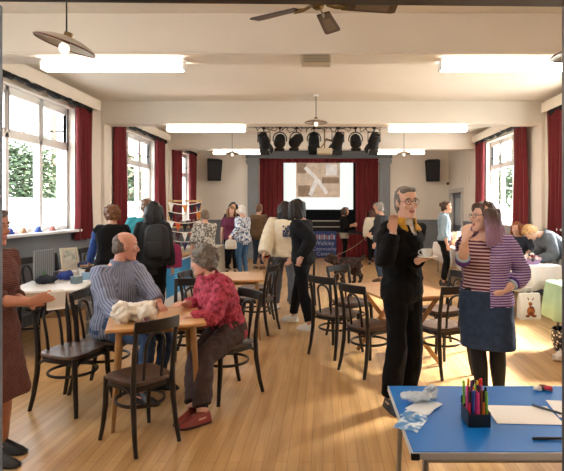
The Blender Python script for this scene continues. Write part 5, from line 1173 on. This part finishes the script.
# ============================================================ LIGHT AND CAMERA
w = bpy.data.worlds.new('overcast'); scene.world = w; w.use_nodes = True
nt = w.node_tree; bg = nt.nodes['Background']; tc = nt.nodes.new('ShaderNodeTexCoord'); sp = nt.nodes.new('ShaderNodeSeparateXYZ'); rp = nt.nodes.new('ShaderNodeMapRange'); mx = nt.nodes.new('ShaderNodeMix'); mx.data_type = 'RGBA'
nt.links.new(tc.outputs['Generated'], sp.inputs[0]); nt.links.new(sp.outputs['Z'], rp.inputs['Value']); rp.inputs['From Min'].default_value = -.1; rp.inputs['From Max'].default_value = .6
mx.inputs['A'].default_value = (1.0, .98, .95, 1); mx.inputs['B'].default_value = (.80, .90, 1.0, 1); nt.links.new(rp.outputs[0], mx.inputs['Factor']); nt.links.new(mx.outputs['Result'], bg.inputs['Color'])
bg.inputs['Strength'].default_value = 3.2
su = bpy.data.lights.new('sun', 'SUN'); su.energy = 18.5; su.angle = math.radians(14); su.color = (1, .95, .86)
so = bpy.data.objects.new('sun', su); COL.objects.link(so); d = V((-1, -.75, -.92)); so.rotation_euler = d.to_track_quat('-Z', 'Y').to_euler()
for wins, sx in ((LWIN, -1), (RWIN, 1)):
    for y0, y1 in wins:
        l = bpy.data.lights.new('window_portal', 'AREA'); l.shape = 'RECTANGLE'; l.size = y1 - y0; l.size_y = ZT - ZS; l.cycles.is_portal = True
        o = bpy.data.objects.new('window_portal', l); COL.objects.link(o); o.location = (sx * (HW + .28), (y0 + y1) / 2, (ZS + ZT) / 2); o.rotation_euler = V((-sx, 0, 0)).to_track_quat('-Z', 'Y').to_euler()
        if sx: l.size, l.size_y = (y1 - y0), (ZT - ZS)
cam = bpy.data.cameras.new('camera'); co = bpy.data.objects.new('camera', cam); COL.objects.link(co); scene.camera = co
co.location = (0, 0, EYE); co.rotation_euler = (PI / 2, 0, 0); cam.sensor_width = 36; cam.lens = 500 / 564 * 36; cam.clip_start = .05
cam.shift_x = -(323 - 282) / 564; cam.shift_y = -(235.5 - 208) / 564
vs = scene.view_settings; scene.display_settings.display_device = 'sRGB'; vs.view_transform = 'Standard'; vs.look = 'None'; vs.gamma = 1; vs.use_curve_mapping = False; vs.exposure = 1.8
scene.cycles.max_bounces = 8; scene.cycles.diffuse_bounces = 5; scene.cycles.use_denoising = True; scene.cycles.sample_clamp_indirect = 8
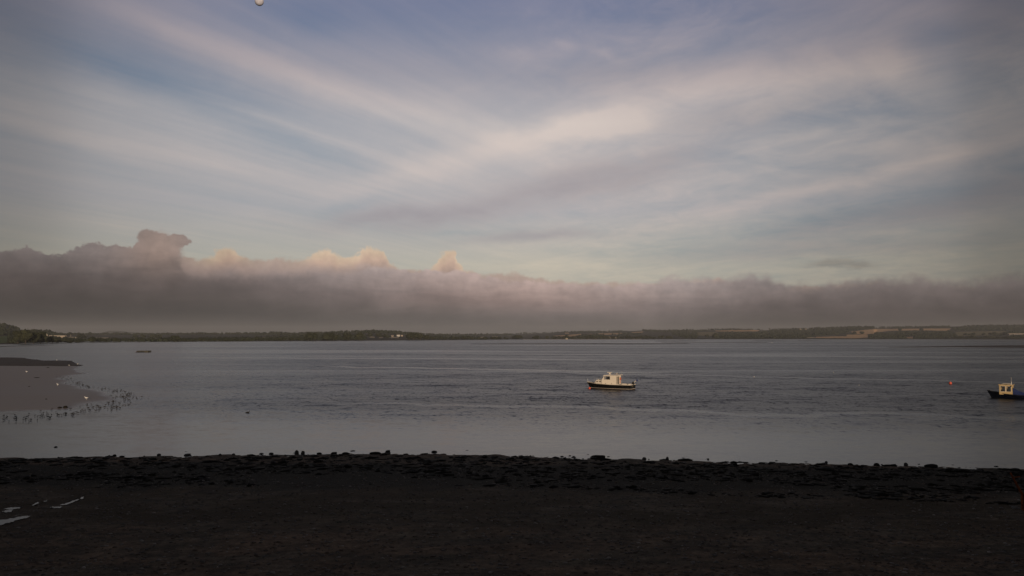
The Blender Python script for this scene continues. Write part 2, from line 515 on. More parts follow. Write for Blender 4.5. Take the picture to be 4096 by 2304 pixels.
# ------------------------------------------------------------------ water
def water_material():
    m = bpy.data.materials.new('water')
    m.use_nodes = True
    N = Net(m.node_tree)
    g = S(N, N.node('ShaderNodeNewGeometry').outputs['Position'])
    x, y, z = N.sep(g)
    # wind patches: calm by the shore and in long slicks, ruffled elsewhere
    slick = N.noise(N.comb(x * .22 + y * .05, y, 0), .013, 5, .55, .6)
    slick2 = N.noise(N.comb(x * .10 + y * .02, y, 4.), .05, 5, .6, .4)
    # distance from the beach; on the left side it stays calmer
    near = N.smooth(y + x * .12, 58.0, 92.0)
    lefty = N.smooth(x / N.math('MAXIMUM', y, 1.0), -.60, -.12)
    rough_w = near * (.35 + .65 * lefty) * (.45 + .55 * N.smooth(slick, .34, .54)) * (.65 + .35 * N.smooth(slick2, .35, .60))
    wob = (N.noise(N.comb(x, 0., 0.), .06, 3, .5) - .5) * 26.0
    def line(ax, ay, sl, half, wd):
        dd = N.math('ABSOLUTE', y + wob - (ay - (x - ax) * sl))
        return N.smooth(dd, wd, wd * .2) * N.smooth(N.math('ABSOLUTE', x - ax), half, half * .7)
    sl_ = (line(-8, 192, .44, 46, 4.) + line(60, 150, .5, 70, 3.) * .7 + line(95, 330, .3, 150, 9.) * .8 + line(-60, 290, .2, 110, 9.) * .7 + line(30, 82, .25, 60, 2.5) * .6).sat()
    rough_w = rough_w * (1 - sl_ * .9)
    ripple = .07 + .42 * rough_w
    v1 = N.comb(x * .42, y, z)
    n1 = N.noise(v1, 1.3, 3, .6, .4, True)
    n2 = N.noise(v1, .38, 3, .55, .5, True)
    n3 = N.noise(N.comb(x * .6, y, 0.), 4.5, 2, .5, 0, True)
    r1, g1, b1 = N.sep(n1)
    r2, g2, b2 = N.sep(n2)
    r3, g3, b3 = N.sep(n3)
    nx = ((r1 - .5) * .8 + (r2 - .5) * (.2 + .6 * rough_w) + (r3 - .5) * .5) * ripple
    ny = ((g1 - .5) * 1.5 + (g2 - .5) * (.25 + 1.5 * rough_w) + (g3 - .5) * .8) * ripple
    dash = N.noise(N.comb(x * 1.1, y * .50, 2.), 1.6, 3, .6, .3)
    dash2 = N.noise(N.comb(x * .9, y * .34, 9.), .8, 3, .6, .3)
    ny = ny - (N.smooth(dash, .55, .70) * .32 + N.smooth(dash2, .58, .72) * .12) * (rough_w + .03)
    dash3 = N.noise(N.comb(x * 1.0, y * .55, 5.), 3.2, 2, .6, .2)
    ny = ny - N.smooth(dash3, .55, .68) * .26 * (rough_w + .02)
    nor = N.node('ShaderNodeVectorMath', operation='NORMALIZE')
    N.put(nor.inputs[0], N.comb(nx, ny, 1.0))
    p = N.node('ShaderNodeBsdfPrincipled')
    N.put(p.inputs['Base Color'], (.010, .0105, .0095))
    N.put(p.inputs['Roughness'], .20 + .14 * rough_w)
    p.inputs['IOR'].default_value = 1.333
    p.inputs['Specular IOR Level'].default_value = .42
    N.t.links.new(nor.outputs[0], p.inputs['Normal'])
    o = N.node('ShaderNodeOutputMaterial')
    N.t.links.new(p.outputs[0], o.inputs[0])
    return m


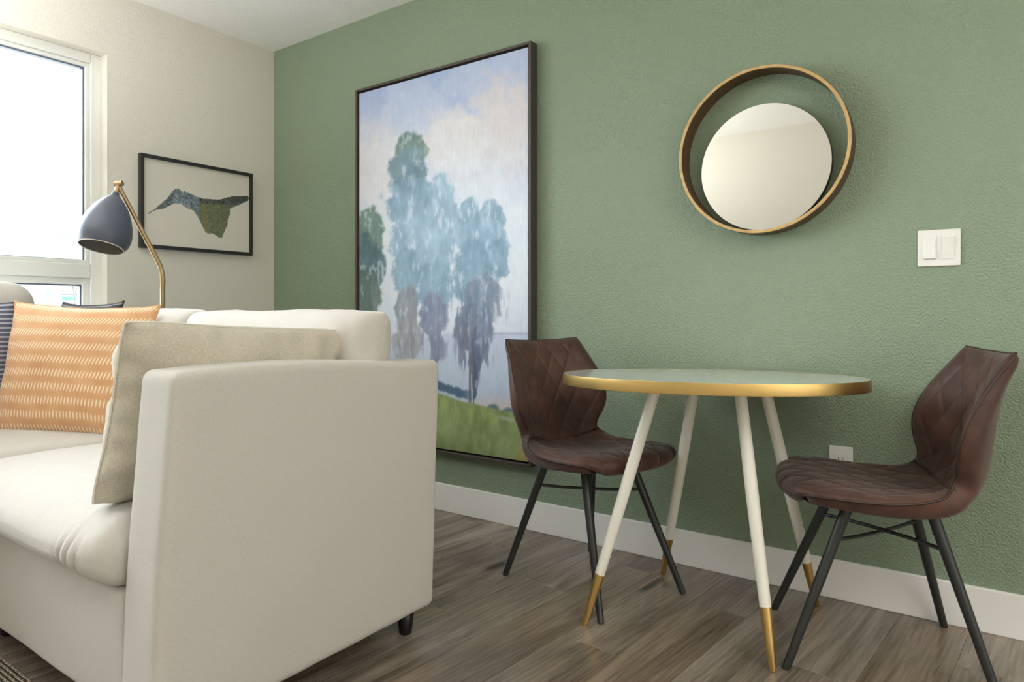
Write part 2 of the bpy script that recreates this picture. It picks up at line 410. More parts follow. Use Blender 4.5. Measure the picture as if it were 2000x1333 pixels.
def canvas(name, corner, ax_u, ax_v, W, H, nu, nv_, paint, parent, normal_flip=False):
    us = np.linspace(0, 1, nu+1); vs = np.linspace(0, 1, nv_+1); U, V_ = np.meshgrid(us, vs, indexing='ij')
    P_ = np.array(corner)+U[..., None]*np.array(ax_u)*W+V_[..., None]*np.array(ax_v)*H
    flat = P_.reshape(-1, 3); X_, Y_ = design(flat); col = np.clip(paint(X_, Y_, U.ravel(), V_.ravel()), 0, 255)/255
    col = np.where(col <= .04045, col/12.92, ((col+.055)/1.055)**2.4)
    ids = np.arange((nu+1)*(nv_+1)).reshape(nu+1, nv_+1)
    q = np.stack([ids[:-1, :-1], ids[1:, :-1], ids[1:, 1:], ids[:-1, 1:]], -1).reshape(-1, 4)
    if normal_flip: q = q[:, ::-1]
    me = bpy.data.meshes.new(name); loc = parent.location
    me.from_pydata((flat-np.array(loc)).tolist(), [], q.tolist())
    ca = me.color_attributes.new('print', 'FLOAT_COLOR', 'POINT')
    ca.data.foreach_set('color', np.concatenate([col, np.ones((len(col), 1))], 1).astype(np.float32).ravel())
    m = MT(name+'_print', (200, 200, 200), .5, spec=.4); at = m.n('Attribute'); at.attribute_name = 'print'
    m.color(at.outputs['Color']); m.bump(m.noise(m.coord(scale=(1, 1, .5)), 220, 3), .12, .002)
    return obj(name, me, m.m, parent, smooth=False)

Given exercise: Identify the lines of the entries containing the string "Write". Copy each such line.

Full response:
The Blender Python script for this scene continues. Write part 5, from line 1173 on. This part finishes the script.
The Blender Python script for this scene continues. Write part 2, from line 515 on. More parts follow. Write for Blender 4.5. Take the picture to be 4096 by 2304 pixels.
Write part 2 of the bpy script that recreates this picture. It picks up at line 410. More parts follow. Use Blender 4.5. Measure the picture as if it were 2000x1333 pixels.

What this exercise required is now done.